[Start of Supplied information]
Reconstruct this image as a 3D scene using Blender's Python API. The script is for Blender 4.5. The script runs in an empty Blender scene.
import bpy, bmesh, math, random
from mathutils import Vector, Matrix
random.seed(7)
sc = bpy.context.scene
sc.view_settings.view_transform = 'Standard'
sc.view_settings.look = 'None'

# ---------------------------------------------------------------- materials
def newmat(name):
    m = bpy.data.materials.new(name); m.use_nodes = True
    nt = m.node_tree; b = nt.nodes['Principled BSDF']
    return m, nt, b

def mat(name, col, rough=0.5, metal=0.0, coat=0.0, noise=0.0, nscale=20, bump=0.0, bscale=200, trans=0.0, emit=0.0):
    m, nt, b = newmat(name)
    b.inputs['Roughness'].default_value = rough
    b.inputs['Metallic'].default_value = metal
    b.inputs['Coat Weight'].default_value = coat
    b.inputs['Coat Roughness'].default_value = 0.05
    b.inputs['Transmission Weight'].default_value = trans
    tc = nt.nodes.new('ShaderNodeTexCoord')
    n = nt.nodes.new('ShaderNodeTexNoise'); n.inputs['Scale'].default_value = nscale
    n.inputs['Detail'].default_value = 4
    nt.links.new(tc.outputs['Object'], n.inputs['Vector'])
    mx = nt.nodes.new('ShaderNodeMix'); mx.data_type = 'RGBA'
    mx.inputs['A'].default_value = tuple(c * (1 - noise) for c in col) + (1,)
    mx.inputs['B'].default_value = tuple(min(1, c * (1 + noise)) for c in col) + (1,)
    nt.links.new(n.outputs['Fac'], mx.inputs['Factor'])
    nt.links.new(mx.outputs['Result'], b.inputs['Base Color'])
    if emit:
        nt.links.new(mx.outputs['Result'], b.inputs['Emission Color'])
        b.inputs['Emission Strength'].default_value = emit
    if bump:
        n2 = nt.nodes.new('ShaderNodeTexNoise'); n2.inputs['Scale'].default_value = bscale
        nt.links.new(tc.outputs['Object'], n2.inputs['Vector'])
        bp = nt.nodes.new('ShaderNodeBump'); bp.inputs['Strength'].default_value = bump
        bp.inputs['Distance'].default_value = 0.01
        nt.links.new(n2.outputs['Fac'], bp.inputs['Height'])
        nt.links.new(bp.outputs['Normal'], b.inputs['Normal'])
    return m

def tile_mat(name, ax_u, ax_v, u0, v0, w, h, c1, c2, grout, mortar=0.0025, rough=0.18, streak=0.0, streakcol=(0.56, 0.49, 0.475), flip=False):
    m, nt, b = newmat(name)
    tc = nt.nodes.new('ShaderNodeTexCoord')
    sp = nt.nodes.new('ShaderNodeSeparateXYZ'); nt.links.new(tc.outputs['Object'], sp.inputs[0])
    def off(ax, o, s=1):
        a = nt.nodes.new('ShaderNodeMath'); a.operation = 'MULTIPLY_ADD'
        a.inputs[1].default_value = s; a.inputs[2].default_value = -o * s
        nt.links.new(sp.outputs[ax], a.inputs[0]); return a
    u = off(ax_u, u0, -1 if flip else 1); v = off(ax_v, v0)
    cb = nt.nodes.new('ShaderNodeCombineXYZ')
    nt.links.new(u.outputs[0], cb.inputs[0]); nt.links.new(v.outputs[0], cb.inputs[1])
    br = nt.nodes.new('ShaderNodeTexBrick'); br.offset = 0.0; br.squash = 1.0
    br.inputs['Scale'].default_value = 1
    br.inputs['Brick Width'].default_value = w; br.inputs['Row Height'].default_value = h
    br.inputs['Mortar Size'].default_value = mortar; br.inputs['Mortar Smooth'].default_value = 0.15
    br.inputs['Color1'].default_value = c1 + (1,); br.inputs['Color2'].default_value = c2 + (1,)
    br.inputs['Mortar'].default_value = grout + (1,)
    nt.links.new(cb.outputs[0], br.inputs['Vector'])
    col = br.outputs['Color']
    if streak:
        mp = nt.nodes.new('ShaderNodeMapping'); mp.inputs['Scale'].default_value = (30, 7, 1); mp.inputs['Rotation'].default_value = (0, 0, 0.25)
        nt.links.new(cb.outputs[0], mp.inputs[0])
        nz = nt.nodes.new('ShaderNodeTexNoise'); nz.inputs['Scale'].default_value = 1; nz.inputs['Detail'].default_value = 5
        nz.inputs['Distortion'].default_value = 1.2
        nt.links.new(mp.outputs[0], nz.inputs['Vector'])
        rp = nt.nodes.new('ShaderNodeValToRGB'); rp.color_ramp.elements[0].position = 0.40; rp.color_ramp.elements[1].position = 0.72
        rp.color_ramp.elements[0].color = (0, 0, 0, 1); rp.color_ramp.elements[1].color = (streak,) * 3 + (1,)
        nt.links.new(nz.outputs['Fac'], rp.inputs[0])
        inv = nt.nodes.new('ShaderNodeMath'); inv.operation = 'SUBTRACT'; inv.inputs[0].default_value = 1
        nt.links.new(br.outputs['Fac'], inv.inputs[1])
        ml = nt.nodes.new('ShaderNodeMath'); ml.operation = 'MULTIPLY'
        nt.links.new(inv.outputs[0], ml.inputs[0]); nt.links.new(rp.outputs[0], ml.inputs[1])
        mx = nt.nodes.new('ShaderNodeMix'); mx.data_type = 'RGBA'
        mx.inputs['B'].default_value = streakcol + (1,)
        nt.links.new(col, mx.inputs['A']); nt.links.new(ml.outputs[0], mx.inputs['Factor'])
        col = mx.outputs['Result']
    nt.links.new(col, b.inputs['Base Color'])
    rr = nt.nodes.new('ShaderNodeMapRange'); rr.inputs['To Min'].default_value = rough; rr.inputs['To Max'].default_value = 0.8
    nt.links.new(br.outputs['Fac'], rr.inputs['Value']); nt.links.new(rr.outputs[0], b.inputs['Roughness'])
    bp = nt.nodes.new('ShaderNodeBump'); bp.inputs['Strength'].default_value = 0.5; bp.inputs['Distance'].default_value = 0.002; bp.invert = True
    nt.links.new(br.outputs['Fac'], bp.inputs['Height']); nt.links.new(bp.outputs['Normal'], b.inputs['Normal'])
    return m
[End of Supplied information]
Your objective
From the first line above through the line that contains "return m, nt, b", quote each line exactly. Output nothing more.

Full solution
Reconstruct this image as a 3D scene using Blender's Python API. The script is for Blender 4.5. The script runs in an empty Blender scene.
import bpy, bmesh, math, random
from mathutils import Vector, Matrix
random.seed(7)
sc = bpy.context.scene
sc.view_settings.view_transform = 'Standard'
sc.view_settings.look = 'None'

# ---------------------------------------------------------------- materials
def newmat(name):
    m = bpy.data.materials.new(name); m.use_nodes = True
    nt = m.node_tree; b = nt.nodes['Principled BSDF']
    return m, nt, b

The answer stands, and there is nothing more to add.